# Required work
Could you write out the opening lines of the data, word for word, stopping after the line that contains "scene.camera = cam"?

:::::

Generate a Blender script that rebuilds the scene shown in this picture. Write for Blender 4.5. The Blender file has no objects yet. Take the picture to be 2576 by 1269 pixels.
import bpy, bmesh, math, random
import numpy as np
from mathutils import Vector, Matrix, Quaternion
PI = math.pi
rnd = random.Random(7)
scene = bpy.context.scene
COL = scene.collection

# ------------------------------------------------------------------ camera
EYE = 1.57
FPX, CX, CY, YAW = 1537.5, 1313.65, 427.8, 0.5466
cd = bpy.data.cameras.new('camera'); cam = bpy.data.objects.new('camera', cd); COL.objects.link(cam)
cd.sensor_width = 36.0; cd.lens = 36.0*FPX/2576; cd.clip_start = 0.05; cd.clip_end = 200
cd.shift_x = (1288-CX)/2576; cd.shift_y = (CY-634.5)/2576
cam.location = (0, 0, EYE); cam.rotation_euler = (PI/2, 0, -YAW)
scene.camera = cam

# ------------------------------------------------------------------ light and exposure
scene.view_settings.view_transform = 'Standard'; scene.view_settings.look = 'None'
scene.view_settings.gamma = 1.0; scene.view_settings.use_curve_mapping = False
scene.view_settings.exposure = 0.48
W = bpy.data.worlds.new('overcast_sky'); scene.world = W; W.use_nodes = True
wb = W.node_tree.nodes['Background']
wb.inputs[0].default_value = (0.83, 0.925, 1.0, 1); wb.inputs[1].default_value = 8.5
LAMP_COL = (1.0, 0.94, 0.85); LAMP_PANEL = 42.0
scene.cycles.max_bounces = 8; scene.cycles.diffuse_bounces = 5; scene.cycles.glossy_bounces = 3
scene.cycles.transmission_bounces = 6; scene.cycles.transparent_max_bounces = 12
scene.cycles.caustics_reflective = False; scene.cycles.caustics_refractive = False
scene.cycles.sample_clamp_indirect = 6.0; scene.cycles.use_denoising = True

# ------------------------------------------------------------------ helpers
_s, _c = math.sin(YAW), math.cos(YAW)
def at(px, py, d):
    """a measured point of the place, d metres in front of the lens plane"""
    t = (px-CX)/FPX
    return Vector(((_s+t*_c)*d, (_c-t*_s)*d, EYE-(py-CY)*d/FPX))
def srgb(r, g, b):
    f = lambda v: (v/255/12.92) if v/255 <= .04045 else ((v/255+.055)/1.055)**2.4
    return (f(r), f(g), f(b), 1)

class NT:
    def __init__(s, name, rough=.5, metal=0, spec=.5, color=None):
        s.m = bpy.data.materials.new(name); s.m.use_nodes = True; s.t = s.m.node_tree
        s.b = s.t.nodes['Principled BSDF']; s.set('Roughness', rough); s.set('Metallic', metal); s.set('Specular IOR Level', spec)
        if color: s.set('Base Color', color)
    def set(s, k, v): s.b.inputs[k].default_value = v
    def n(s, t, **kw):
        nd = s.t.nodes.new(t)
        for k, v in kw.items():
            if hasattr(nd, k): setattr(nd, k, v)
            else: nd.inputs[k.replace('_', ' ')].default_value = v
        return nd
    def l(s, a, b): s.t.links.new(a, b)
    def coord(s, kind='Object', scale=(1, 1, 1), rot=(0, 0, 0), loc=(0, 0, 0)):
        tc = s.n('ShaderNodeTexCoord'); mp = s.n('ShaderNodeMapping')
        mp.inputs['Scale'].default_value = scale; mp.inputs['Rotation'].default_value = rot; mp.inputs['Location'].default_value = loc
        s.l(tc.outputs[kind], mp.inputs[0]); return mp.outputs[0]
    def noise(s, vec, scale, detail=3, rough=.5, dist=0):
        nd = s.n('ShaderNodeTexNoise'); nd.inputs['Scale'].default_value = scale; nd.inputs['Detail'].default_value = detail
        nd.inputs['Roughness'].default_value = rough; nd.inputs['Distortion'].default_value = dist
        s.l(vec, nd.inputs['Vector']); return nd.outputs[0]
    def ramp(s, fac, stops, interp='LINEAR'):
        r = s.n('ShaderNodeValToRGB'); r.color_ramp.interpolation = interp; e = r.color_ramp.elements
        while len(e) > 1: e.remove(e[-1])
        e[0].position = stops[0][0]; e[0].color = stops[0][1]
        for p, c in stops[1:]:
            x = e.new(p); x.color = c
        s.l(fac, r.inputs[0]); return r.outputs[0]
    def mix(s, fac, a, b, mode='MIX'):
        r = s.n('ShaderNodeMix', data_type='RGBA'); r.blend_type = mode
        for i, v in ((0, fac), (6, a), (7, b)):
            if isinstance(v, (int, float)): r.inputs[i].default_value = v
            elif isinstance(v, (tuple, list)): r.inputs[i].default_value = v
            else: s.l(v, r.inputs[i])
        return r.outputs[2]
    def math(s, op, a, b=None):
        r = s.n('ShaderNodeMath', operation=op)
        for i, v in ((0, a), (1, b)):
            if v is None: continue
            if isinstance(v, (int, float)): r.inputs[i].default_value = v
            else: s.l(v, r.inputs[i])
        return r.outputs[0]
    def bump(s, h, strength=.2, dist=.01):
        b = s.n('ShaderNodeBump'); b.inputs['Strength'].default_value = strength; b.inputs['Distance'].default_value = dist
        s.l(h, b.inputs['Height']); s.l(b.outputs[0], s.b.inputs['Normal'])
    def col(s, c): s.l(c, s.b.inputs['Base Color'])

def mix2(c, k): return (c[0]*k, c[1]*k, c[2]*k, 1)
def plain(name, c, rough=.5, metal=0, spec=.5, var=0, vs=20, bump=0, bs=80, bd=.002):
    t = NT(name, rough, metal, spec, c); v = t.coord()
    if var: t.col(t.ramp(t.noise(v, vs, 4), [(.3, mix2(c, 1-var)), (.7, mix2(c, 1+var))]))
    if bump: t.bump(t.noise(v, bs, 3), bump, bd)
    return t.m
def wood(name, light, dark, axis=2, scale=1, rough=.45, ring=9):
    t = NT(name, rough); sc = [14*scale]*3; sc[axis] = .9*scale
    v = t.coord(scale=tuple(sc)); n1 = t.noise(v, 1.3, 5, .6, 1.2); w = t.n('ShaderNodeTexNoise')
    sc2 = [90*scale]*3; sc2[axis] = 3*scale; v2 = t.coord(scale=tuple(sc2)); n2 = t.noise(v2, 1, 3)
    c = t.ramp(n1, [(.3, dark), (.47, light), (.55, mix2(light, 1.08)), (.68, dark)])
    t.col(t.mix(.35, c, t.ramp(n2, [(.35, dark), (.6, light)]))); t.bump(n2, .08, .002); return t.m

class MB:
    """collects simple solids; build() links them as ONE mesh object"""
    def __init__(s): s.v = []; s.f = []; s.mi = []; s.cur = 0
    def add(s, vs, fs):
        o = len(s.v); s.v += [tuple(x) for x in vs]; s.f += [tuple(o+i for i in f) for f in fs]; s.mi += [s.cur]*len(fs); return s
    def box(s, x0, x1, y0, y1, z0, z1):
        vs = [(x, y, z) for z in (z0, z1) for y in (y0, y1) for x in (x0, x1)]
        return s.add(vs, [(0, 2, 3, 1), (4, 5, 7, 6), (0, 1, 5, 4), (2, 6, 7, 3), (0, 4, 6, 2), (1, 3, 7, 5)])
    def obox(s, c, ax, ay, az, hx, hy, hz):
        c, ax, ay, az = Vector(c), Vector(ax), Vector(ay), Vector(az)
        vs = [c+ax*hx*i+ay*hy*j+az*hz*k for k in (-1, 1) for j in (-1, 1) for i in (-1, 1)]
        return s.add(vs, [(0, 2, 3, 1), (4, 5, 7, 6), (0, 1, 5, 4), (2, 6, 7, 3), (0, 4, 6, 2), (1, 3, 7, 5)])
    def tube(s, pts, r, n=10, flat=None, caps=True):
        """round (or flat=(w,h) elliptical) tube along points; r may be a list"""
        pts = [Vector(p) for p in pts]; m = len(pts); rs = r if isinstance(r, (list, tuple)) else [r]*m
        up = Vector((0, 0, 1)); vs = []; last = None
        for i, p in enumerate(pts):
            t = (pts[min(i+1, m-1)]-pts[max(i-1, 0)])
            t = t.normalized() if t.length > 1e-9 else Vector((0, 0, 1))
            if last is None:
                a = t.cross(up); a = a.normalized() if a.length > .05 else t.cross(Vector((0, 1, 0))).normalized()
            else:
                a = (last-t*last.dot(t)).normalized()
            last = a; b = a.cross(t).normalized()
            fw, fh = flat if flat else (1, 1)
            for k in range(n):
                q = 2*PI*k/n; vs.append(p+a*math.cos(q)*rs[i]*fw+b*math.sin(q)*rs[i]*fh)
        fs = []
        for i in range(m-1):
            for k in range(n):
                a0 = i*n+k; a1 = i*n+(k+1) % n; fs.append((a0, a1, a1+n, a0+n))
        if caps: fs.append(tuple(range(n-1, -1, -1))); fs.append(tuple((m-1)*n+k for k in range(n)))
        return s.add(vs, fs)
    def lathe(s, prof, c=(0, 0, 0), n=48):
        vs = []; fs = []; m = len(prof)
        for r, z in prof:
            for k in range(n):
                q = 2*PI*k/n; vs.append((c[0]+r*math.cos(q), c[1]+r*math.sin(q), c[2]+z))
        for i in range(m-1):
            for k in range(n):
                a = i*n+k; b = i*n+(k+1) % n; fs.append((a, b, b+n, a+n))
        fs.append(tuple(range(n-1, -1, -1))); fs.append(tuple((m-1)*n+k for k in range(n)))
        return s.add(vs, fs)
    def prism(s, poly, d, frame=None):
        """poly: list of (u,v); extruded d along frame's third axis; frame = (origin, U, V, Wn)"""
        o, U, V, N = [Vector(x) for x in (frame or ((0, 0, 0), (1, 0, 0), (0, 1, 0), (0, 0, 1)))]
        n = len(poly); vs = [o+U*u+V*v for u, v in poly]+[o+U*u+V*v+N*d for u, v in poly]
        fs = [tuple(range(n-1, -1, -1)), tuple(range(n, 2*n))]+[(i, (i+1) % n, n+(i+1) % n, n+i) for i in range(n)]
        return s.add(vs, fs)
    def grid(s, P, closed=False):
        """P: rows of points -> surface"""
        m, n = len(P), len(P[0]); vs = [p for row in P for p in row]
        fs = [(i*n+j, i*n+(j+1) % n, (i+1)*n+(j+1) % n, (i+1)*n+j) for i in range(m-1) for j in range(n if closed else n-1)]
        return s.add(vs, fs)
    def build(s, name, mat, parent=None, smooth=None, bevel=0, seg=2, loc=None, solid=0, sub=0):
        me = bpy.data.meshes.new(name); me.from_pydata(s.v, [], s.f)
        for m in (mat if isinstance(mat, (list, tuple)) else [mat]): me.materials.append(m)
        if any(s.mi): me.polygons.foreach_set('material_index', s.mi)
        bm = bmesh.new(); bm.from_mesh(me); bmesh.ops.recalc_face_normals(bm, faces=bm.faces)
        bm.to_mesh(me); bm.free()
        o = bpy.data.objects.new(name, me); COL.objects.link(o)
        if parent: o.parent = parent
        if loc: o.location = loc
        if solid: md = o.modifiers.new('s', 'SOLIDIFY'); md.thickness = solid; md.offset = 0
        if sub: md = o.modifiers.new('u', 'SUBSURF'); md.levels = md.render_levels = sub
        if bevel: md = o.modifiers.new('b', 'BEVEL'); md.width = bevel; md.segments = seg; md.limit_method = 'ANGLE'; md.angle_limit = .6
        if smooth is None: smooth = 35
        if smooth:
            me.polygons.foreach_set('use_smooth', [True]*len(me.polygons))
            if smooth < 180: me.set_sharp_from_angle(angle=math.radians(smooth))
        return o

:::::

# Finished exercise
Generate a Blender script that rebuilds the scene shown in this picture. Write for Blender 4.5. The Blender file has no objects yet. Take the picture to be 2576 by 1269 pixels.
import bpy, bmesh, math, random
import numpy as np
from mathutils import Vector, Matrix, Quaternion
PI = math.pi
rnd = random.Random(7)
scene = bpy.context.scene
COL = scene.collection

# ------------------------------------------------------------------ camera
EYE = 1.57
FPX, CX, CY, YAW = 1537.5, 1313.65, 427.8, 0.5466
cd = bpy.data.cameras.new('camera'); cam = bpy.data.objects.new('camera', cd); COL.objects.link(cam)
cd.sensor_width = 36.0; cd.lens = 36.0*FPX/2576; cd.clip_start = 0.05; cd.clip_end = 200
cd.shift_x = (1288-CX)/2576; cd.shift_y = (CY-634.5)/2576
cam.location = (0, 0, EYE); cam.rotation_euler = (PI/2, 0, -YAW)
scene.camera = cam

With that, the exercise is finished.